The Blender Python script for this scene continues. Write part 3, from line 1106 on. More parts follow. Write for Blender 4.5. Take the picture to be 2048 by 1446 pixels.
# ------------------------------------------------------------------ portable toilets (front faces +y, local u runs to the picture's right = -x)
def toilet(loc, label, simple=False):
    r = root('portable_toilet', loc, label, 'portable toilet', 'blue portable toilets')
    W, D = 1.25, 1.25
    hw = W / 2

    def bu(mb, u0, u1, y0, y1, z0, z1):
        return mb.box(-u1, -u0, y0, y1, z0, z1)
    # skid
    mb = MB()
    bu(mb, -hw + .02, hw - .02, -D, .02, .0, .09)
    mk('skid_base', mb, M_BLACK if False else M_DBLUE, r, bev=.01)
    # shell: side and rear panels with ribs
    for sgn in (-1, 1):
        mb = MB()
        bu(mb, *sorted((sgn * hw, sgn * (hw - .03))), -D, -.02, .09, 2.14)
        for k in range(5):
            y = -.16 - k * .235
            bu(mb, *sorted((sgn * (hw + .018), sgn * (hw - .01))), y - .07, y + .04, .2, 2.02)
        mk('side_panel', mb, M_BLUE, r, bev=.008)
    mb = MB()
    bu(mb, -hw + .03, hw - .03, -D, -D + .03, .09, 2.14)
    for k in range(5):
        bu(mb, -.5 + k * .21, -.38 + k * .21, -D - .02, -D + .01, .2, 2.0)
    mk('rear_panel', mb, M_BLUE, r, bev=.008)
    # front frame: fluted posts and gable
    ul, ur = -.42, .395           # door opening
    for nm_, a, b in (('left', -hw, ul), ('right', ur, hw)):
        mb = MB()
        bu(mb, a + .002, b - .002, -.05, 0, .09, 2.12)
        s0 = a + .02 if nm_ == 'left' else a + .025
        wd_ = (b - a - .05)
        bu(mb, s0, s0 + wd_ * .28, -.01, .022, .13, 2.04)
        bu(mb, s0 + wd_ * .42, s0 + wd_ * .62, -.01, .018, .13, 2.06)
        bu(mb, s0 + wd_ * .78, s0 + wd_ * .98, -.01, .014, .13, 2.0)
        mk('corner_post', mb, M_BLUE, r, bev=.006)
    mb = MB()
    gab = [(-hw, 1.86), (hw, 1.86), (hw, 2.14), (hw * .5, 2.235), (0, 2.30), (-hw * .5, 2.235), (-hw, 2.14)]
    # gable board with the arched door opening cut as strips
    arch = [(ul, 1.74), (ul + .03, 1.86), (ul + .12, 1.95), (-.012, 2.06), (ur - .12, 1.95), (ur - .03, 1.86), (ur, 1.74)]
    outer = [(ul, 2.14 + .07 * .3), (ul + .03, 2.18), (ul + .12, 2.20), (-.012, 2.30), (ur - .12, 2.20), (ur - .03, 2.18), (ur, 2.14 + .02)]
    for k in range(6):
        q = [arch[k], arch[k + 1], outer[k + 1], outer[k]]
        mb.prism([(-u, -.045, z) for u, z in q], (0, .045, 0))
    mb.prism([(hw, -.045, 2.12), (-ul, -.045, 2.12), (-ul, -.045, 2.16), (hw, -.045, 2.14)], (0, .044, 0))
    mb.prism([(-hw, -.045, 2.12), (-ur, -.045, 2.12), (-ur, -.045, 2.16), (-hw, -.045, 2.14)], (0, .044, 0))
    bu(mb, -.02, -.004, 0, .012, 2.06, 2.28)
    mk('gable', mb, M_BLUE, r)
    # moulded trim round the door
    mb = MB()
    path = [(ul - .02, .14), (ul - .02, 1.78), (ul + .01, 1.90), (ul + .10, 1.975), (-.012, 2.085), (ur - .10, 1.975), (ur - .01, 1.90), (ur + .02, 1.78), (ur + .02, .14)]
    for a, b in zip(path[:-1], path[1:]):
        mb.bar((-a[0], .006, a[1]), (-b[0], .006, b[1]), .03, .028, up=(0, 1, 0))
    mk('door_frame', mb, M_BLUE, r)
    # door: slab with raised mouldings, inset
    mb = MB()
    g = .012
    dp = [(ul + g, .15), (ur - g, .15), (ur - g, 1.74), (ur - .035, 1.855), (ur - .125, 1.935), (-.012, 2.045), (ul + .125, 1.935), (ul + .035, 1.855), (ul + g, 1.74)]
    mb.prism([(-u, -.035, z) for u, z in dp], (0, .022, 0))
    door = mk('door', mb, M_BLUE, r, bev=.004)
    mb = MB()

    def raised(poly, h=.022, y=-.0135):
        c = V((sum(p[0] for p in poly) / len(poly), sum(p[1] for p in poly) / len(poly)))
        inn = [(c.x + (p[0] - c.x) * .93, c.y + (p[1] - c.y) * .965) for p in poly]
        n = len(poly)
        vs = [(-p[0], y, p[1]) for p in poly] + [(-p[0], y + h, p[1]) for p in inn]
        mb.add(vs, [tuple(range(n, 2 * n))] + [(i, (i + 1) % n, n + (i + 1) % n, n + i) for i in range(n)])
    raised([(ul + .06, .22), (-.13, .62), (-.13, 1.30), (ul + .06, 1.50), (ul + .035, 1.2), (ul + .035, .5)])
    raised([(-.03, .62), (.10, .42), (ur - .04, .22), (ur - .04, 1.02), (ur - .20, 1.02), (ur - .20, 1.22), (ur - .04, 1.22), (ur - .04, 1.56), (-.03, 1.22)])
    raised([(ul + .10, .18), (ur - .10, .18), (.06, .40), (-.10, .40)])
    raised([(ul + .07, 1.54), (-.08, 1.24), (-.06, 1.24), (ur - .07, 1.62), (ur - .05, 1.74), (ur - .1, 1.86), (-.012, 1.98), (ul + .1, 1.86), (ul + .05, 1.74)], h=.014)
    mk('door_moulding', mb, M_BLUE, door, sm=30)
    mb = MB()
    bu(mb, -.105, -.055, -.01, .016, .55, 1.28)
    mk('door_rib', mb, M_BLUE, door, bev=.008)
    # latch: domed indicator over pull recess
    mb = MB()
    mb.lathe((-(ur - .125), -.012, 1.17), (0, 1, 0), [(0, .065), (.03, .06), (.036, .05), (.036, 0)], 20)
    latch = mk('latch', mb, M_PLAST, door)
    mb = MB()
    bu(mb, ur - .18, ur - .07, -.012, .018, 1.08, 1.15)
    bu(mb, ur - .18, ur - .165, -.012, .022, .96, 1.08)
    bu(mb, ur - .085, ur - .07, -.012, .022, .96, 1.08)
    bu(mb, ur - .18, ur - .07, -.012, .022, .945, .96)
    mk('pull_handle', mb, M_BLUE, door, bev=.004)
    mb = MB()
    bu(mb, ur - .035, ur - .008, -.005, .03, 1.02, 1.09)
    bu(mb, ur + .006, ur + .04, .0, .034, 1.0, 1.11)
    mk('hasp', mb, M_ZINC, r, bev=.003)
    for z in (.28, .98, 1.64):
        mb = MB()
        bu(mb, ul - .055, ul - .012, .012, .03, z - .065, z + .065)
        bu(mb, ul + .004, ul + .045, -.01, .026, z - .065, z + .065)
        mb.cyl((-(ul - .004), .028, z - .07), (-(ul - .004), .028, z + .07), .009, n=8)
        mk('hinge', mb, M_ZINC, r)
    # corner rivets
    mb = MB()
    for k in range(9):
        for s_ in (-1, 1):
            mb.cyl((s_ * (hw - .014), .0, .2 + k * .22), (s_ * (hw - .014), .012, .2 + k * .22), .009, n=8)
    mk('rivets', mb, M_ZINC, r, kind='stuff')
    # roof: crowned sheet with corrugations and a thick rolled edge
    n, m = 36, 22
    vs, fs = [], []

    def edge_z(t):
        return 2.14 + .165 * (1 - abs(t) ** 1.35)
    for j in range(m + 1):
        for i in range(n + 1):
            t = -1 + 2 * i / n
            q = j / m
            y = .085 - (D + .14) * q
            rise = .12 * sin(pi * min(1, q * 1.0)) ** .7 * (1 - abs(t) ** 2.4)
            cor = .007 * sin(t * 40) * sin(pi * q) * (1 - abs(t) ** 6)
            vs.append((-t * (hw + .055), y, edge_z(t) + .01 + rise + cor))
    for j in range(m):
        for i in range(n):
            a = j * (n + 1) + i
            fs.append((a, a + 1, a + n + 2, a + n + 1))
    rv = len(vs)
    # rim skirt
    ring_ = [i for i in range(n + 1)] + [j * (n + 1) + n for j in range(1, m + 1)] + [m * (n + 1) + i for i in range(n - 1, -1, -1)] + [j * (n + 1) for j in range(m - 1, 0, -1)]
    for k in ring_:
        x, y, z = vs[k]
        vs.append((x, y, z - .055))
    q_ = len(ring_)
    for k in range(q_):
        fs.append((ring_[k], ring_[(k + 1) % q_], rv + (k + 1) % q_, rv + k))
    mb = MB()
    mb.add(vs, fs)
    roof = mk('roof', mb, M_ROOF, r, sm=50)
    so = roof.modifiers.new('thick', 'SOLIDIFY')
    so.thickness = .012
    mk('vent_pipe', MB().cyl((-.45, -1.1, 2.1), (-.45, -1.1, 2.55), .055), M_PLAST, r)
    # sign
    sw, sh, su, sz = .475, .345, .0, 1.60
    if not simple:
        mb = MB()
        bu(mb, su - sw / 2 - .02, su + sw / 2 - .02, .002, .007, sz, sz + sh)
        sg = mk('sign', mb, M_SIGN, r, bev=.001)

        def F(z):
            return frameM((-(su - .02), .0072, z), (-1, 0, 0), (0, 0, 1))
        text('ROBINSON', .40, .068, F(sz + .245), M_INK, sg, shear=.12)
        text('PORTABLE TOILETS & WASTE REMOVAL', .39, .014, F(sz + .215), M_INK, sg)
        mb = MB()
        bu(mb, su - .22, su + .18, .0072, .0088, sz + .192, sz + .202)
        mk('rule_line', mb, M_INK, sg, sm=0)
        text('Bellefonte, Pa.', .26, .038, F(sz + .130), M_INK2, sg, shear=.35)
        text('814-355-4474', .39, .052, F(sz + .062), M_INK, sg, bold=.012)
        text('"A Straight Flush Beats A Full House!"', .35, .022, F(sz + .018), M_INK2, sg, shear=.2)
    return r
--
● **What needs to be done**
Scan the material above. Copy each line that holds the word "picture".

● **Result of this exercise**
The Blender Python script for this scene continues. Write part 3, from line 1106 on. More parts follow. Write for Blender 4.5. Take the picture to be 2048 by 1446 pixels.
# ------------------------------------------------------------------ portable toilets (front faces +y, local u runs to the picture's right = -x)